> _What is needed_: Please give the entries again in full and exactly, without any picture.

## Begin

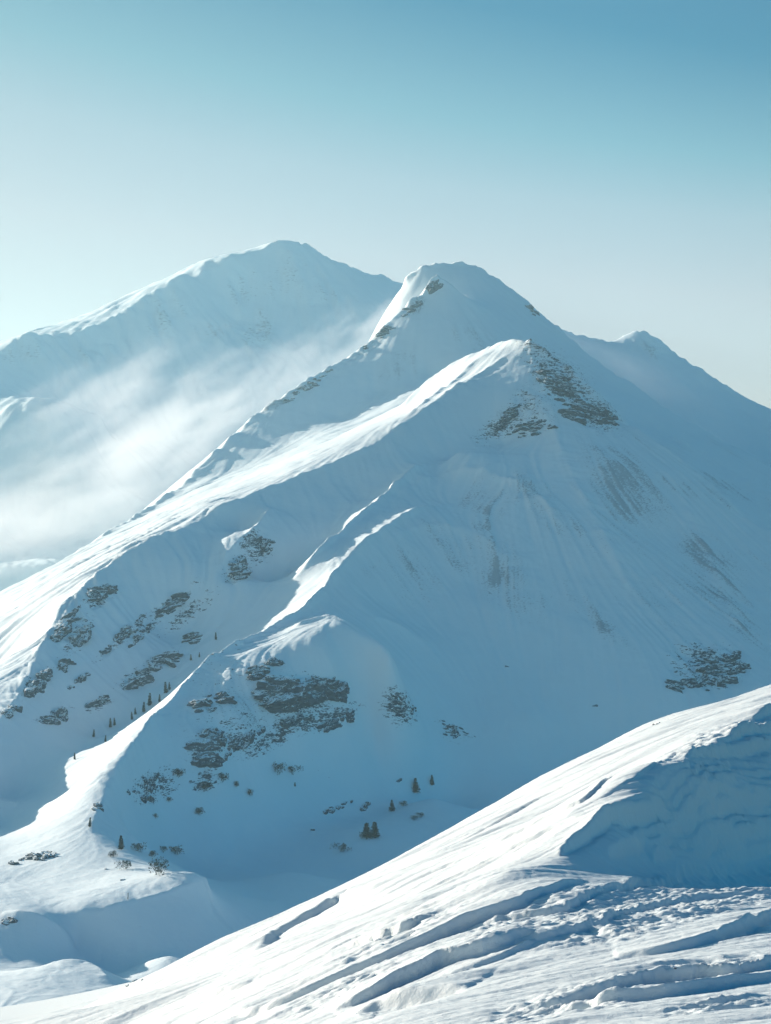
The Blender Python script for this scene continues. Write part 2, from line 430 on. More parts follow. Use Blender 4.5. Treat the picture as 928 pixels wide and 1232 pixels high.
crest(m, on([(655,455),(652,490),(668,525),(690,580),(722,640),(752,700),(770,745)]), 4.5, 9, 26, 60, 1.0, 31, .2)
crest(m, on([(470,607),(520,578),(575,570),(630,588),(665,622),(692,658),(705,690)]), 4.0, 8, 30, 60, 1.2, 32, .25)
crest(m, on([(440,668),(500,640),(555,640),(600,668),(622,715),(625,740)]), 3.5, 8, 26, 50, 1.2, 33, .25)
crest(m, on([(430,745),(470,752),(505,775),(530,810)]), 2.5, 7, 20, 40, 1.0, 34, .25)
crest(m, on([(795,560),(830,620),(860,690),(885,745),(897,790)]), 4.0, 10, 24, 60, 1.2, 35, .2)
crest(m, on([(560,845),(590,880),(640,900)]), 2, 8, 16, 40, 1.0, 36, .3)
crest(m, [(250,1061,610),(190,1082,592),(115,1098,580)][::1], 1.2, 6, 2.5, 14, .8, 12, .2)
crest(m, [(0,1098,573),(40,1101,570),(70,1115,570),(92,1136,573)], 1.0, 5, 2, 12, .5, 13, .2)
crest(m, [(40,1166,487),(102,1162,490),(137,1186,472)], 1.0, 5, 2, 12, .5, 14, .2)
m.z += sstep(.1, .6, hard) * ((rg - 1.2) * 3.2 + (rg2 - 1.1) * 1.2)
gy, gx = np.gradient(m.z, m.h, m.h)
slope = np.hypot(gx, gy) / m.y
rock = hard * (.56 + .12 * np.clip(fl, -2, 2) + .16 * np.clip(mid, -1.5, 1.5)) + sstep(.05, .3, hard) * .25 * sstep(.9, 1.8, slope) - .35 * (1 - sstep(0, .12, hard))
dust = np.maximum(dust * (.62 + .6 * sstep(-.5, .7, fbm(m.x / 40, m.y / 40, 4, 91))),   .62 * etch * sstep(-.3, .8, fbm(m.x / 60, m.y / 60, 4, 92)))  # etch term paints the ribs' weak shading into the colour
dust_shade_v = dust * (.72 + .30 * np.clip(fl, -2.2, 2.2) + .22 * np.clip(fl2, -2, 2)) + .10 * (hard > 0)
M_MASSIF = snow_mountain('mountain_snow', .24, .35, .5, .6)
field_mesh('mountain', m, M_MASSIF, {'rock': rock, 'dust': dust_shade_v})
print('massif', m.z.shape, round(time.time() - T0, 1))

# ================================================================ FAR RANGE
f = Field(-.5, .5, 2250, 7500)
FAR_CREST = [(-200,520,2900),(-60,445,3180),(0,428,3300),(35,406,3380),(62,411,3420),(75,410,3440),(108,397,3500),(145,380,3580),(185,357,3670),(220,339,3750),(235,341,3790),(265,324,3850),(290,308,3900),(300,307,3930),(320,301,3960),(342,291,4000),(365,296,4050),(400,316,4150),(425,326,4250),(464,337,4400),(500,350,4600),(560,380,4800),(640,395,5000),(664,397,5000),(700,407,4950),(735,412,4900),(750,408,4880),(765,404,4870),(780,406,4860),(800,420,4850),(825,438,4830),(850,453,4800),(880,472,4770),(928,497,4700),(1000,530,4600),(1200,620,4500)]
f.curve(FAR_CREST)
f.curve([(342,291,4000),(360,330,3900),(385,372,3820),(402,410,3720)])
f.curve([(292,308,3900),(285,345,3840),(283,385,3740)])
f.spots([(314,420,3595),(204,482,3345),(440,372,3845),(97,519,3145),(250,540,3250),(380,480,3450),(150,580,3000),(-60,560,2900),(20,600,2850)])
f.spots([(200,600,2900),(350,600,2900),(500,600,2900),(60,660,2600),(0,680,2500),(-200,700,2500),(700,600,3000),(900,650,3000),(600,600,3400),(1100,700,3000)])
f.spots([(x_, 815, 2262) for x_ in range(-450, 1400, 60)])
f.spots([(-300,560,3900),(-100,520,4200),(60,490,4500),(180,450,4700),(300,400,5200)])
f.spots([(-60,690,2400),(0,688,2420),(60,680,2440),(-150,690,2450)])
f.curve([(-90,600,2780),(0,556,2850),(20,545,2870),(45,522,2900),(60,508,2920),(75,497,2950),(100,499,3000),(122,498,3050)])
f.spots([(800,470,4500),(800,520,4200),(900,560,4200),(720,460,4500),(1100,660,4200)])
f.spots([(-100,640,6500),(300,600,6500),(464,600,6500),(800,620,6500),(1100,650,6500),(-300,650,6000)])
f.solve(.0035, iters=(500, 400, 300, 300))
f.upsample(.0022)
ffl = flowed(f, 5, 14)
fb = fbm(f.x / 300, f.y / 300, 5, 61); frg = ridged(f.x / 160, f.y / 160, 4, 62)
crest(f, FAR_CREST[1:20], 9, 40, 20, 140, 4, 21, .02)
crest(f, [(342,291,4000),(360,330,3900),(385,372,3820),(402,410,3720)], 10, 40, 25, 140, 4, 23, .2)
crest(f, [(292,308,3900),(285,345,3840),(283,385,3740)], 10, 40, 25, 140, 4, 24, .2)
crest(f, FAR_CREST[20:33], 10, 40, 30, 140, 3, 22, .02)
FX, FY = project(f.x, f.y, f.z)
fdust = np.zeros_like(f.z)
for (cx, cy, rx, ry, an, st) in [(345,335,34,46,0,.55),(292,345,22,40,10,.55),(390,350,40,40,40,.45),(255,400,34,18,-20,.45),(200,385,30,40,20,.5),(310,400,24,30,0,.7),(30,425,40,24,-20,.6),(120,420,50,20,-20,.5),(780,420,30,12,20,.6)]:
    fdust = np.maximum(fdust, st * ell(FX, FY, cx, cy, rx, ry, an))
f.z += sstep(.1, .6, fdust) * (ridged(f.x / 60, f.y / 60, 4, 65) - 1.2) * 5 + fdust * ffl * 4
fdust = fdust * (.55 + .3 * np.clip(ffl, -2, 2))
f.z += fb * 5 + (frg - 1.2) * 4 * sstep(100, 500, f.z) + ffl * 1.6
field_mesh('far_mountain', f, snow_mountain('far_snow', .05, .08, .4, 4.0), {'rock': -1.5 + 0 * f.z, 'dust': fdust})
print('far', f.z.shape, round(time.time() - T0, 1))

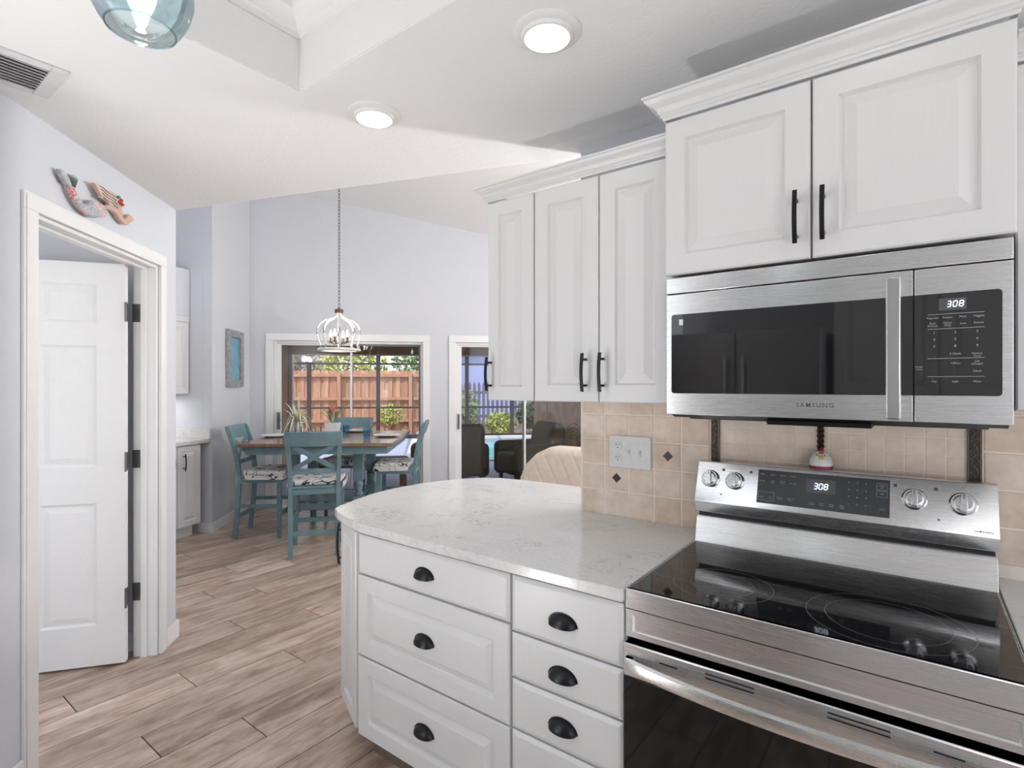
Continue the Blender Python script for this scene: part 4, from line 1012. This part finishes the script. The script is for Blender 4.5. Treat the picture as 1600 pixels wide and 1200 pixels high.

## End

> _Result for this exercise_:
The Blender Python script for this scene continues. Write part 2, from line 430 on. More parts follow. Use Blender 4.5. Treat the picture as 928 pixels wide and 1232 pixels high.
crest(m, on([(655,455),(652,490),(668,525),(690,580),(722,640),(752,700),(770,745)]), 4.5, 9, 26, 60, 1.0, 31, .2)
crest(m, on([(470,607),(520,578),(575,570),(630,588),(665,622),(692,658),(705,690)]), 4.0, 8, 30, 60, 1.2, 32, .25)
crest(m, on([(440,668),(500,640),(555,640),(600,668),(622,715),(625,740)]), 3.5, 8, 26, 50, 1.2, 33, .25)
crest(m, on([(430,745),(470,752),(505,775),(530,810)]), 2.5, 7, 20, 40, 1.0, 34, .25)
crest(m, on([(795,560),(830,620),(860,690),(885,745),(897,790)]), 4.0, 10, 24, 60, 1.2, 35, .2)
crest(m, on([(560,845),(590,880),(640,900)]), 2, 8, 16, 40, 1.0, 36, .3)
crest(m, [(250,1061,610),(190,1082,592),(115,1098,580)][::1], 1.2, 6, 2.5, 14, .8, 12, .2)
crest(m, [(0,1098,573),(40,1101,570),(70,1115,570),(92,1136,573)], 1.0, 5, 2, 12, .5, 13, .2)
crest(m, [(40,1166,487),(102,1162,490),(137,1186,472)], 1.0, 5, 2, 12, .5, 14, .2)
m.z += sstep(.1, .6, hard) * ((rg - 1.2) * 3.2 + (rg2 - 1.1) * 1.2)
gy, gx = np.gradient(m.z, m.h, m.h)
slope = np.hypot(gx, gy) / m.y
rock = hard * (.56 + .12 * np.clip(fl, -2, 2) + .16 * np.clip(mid, -1.5, 1.5)) + sstep(.05, .3, hard) * .25 * sstep(.9, 1.8, slope) - .35 * (1 - sstep(0, .12, hard))
dust = np.maximum(dust * (.62 + .6 * sstep(-.5, .7, fbm(m.x / 40, m.y / 40, 4, 91))),   .62 * etch * sstep(-.3, .8, fbm(m.x / 60, m.y / 60, 4, 92)))  # etch term paints the ribs' weak shading into the colour
dust_shade_v = dust * (.72 + .30 * np.clip(fl, -2.2, 2.2) + .22 * np.clip(fl2, -2, 2)) + .10 * (hard > 0)
M_MASSIF = snow_mountain('mountain_snow', .24, .35, .5, .6)
field_mesh('mountain', m, M_MASSIF, {'rock': rock, 'dust': dust_shade_v})
print('massif', m.z.shape, round(time.time() - T0, 1))

# ================================================================ FAR RANGE
f = Field(-.5, .5, 2250, 7500)
FAR_CREST = [(-200,520,2900),(-60,445,3180),(0,428,3300),(35,406,3380),(62,411,3420),(75,410,3440),(108,397,3500),(145,380,3580),(185,357,3670),(220,339,3750),(235,341,3790),(265,324,3850),(290,308,3900),(300,307,3930),(320,301,3960),(342,291,4000),(365,296,4050),(400,316,4150),(425,326,4250),(464,337,4400),(500,350,4600),(560,380,4800),(640,395,5000),(664,397,5000),(700,407,4950),(735,412,4900),(750,408,4880),(765,404,4870),(780,406,4860),(800,420,4850),(825,438,4830),(850,453,4800),(880,472,4770),(928,497,4700),(1000,530,4600),(1200,620,4500)]
f.curve(FAR_CREST)
f.curve([(342,291,4000),(360,330,3900),(385,372,3820),(402,410,3720)])
f.curve([(292,308,3900),(285,345,3840),(283,385,3740)])
f.spots([(314,420,3595),(204,482,3345),(440,372,3845),(97,519,3145),(250,540,3250),(380,480,3450),(150,580,3000),(-60,560,2900),(20,600,2850)])
f.spots([(200,600,2900),(350,600,2900),(500,600,2900),(60,660,2600),(0,680,2500),(-200,700,2500),(700,600,3000),(900,650,3000),(600,600,3400),(1100,700,3000)])
f.spots([(x_, 815, 2262) for x_ in range(-450, 1400, 60)])
f.spots([(-300,560,3900),(-100,520,4200),(60,490,4500),(180,450,4700),(300,400,5200)])
f.spots([(-60,690,2400),(0,688,2420),(60,680,2440),(-150,690,2450)])
f.curve([(-90,600,2780),(0,556,2850),(20,545,2870),(45,522,2900),(60,508,2920),(75,497,2950),(100,499,3000),(122,498,3050)])
f.spots([(800,470,4500),(800,520,4200),(900,560,4200),(720,460,4500),(1100,660,4200)])
f.spots([(-100,640,6500),(300,600,6500),(464,600,6500),(800,620,6500),(1100,650,6500),(-300,650,6000)])
f.solve(.0035, iters=(500, 400, 300, 300))
f.upsample(.0022)
ffl = flowed(f, 5, 14)
fb = fbm(f.x / 300, f.y / 300, 5, 61); frg = ridged(f.x / 160, f.y / 160, 4, 62)
crest(f, FAR_CREST[1:20], 9, 40, 20, 140, 4, 21, .02)
crest(f, [(342,291,4000),(360,330,3900),(385,372,3820),(402,410,3720)], 10, 40, 25, 140, 4, 23, .2)
crest(f, [(292,308,3900),(285,345,3840),(283,385,3740)], 10, 40, 25, 140, 4, 24, .2)
crest(f, FAR_CREST[20:33], 10, 40, 30, 140, 3, 22, .02)
FX, FY = project(f.x, f.y, f.z)
fdust = np.zeros_like(f.z)
for (cx, cy, rx, ry, an, st) in [(345,335,34,46,0,.55),(292,345,22,40,10,.55),(390,350,40,40,40,.45),(255,400,34,18,-20,.45),(200,385,30,40,20,.5),(310,400,24,30,0,.7),(30,425,40,24,-20,.6),(120,420,50,20,-20,.5),(780,420,30,12,20,.6)]:
    fdust = np.maximum(fdust, st * ell(FX, FY, cx, cy, rx, ry, an))
f.z += sstep(.1, .6, fdust) * (ridged(f.x / 60, f.y / 60, 4, 65) - 1.2) * 5 + fdust * ffl * 4
fdust = fdust * (.55 + .3 * np.clip(ffl, -2, 2))
f.z += fb * 5 + (frg - 1.2) * 4 * sstep(100, 500, f.z) + ffl * 1.6
field_mesh('far_mountain', f, snow_mountain('far_snow', .05, .08, .4, 4.0), {'rock': -1.5 + 0 * f.z, 'dust': fdust})
print('far', f.z.shape, round(time.time() - T0, 1))

Continue the Blender Python script for this scene: part 4, from line 1012. This part finishes the script. The script is for Blender 4.5. Treat the picture as 1600 pixels wide and 1200 pixels high.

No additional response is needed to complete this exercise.